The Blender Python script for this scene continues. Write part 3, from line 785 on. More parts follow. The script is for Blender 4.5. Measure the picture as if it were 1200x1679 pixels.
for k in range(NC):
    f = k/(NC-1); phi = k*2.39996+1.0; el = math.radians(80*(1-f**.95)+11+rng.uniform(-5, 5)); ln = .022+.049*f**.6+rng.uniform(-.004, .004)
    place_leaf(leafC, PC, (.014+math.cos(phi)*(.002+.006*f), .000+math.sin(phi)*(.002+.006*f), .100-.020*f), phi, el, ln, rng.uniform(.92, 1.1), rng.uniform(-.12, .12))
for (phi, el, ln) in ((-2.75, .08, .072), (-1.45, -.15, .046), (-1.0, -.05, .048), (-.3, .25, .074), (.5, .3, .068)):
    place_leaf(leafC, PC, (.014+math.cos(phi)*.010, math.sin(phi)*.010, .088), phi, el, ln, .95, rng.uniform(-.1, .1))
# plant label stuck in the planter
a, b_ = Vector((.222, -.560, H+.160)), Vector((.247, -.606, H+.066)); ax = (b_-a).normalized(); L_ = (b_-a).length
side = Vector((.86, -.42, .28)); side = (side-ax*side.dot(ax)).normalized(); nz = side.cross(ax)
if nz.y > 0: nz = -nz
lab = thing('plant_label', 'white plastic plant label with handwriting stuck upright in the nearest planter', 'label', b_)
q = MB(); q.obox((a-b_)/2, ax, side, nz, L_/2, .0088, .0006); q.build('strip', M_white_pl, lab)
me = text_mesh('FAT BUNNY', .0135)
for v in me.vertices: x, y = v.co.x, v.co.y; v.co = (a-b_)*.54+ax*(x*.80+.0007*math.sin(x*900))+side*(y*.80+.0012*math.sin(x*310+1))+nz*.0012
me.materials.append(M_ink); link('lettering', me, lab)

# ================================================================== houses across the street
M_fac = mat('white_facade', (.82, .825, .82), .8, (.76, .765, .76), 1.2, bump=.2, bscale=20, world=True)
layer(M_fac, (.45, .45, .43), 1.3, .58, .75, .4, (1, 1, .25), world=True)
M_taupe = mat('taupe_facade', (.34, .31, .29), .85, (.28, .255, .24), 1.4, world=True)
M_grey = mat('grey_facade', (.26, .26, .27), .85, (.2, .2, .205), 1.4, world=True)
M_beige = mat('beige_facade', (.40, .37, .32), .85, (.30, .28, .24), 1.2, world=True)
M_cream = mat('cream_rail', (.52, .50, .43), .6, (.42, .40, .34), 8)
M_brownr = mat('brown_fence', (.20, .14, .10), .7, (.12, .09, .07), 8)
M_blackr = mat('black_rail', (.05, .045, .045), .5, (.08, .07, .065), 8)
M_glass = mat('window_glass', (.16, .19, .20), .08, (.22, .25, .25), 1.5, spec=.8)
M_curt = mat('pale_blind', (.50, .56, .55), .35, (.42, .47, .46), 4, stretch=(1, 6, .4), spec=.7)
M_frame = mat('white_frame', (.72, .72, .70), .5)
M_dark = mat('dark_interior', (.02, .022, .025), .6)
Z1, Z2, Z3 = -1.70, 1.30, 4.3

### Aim
Extract all of the data above and output it character for character.

### Final result
The Blender Python script for this scene continues. Write part 3, from line 785 on. More parts follow. The script is for Blender 4.5. Measure the picture as if it were 1200x1679 pixels.
for k in range(NC):
    f = k/(NC-1); phi = k*2.39996+1.0; el = math.radians(80*(1-f**.95)+11+rng.uniform(-5, 5)); ln = .022+.049*f**.6+rng.uniform(-.004, .004)
    place_leaf(leafC, PC, (.014+math.cos(phi)*(.002+.006*f), .000+math.sin(phi)*(.002+.006*f), .100-.020*f), phi, el, ln, rng.uniform(.92, 1.1), rng.uniform(-.12, .12))
for (phi, el, ln) in ((-2.75, .08, .072), (-1.45, -.15, .046), (-1.0, -.05, .048), (-.3, .25, .074), (.5, .3, .068)):
    place_leaf(leafC, PC, (.014+math.cos(phi)*.010, math.sin(phi)*.010, .088), phi, el, ln, .95, rng.uniform(-.1, .1))
# plant label stuck in the planter
a, b_ = Vector((.222, -.560, H+.160)), Vector((.247, -.606, H+.066)); ax = (b_-a).normalized(); L_ = (b_-a).length
side = Vector((.86, -.42, .28)); side = (side-ax*side.dot(ax)).normalized(); nz = side.cross(ax)
if nz.y > 0: nz = -nz
lab = thing('plant_label', 'white plastic plant label with handwriting stuck upright in the nearest planter', 'label', b_)
q = MB(); q.obox((a-b_)/2, ax, side, nz, L_/2, .0088, .0006); q.build('strip', M_white_pl, lab)
me = text_mesh('FAT BUNNY', .0135)
for v in me.vertices: x, y = v.co.x, v.co.y; v.co = (a-b_)*.54+ax*(x*.80+.0007*math.sin(x*900))+side*(y*.80+.0012*math.sin(x*310+1))+nz*.0012
me.materials.append(M_ink); link('lettering', me, lab)

# ================================================================== houses across the street
M_fac = mat('white_facade', (.82, .825, .82), .8, (.76, .765, .76), 1.2, bump=.2, bscale=20, world=True)
layer(M_fac, (.45, .45, .43), 1.3, .58, .75, .4, (1, 1, .25), world=True)
M_taupe = mat('taupe_facade', (.34, .31, .29), .85, (.28, .255, .24), 1.4, world=True)
M_grey = mat('grey_facade', (.26, .26, .27), .85, (.2, .2, .205), 1.4, world=True)
M_beige = mat('beige_facade', (.40, .37, .32), .85, (.30, .28, .24), 1.2, world=True)
M_cream = mat('cream_rail', (.52, .50, .43), .6, (.42, .40, .34), 8)
M_brownr = mat('brown_fence', (.20, .14, .10), .7, (.12, .09, .07), 8)
M_blackr = mat('black_rail', (.05, .045, .045), .5, (.08, .07, .065), 8)
M_glass = mat('window_glass', (.16, .19, .20), .08, (.22, .25, .25), 1.5, spec=.8)
M_curt = mat('pale_blind', (.50, .56, .55), .35, (.42, .47, .46), 4, stretch=(1, 6, .4), spec=.7)
M_frame = mat('white_frame', (.72, .72, .70), .5)
M_dark = mat('dark_interior', (.02, .022, .025), .6)
Z1, Z2, Z3 = -1.70, 1.30, 4.3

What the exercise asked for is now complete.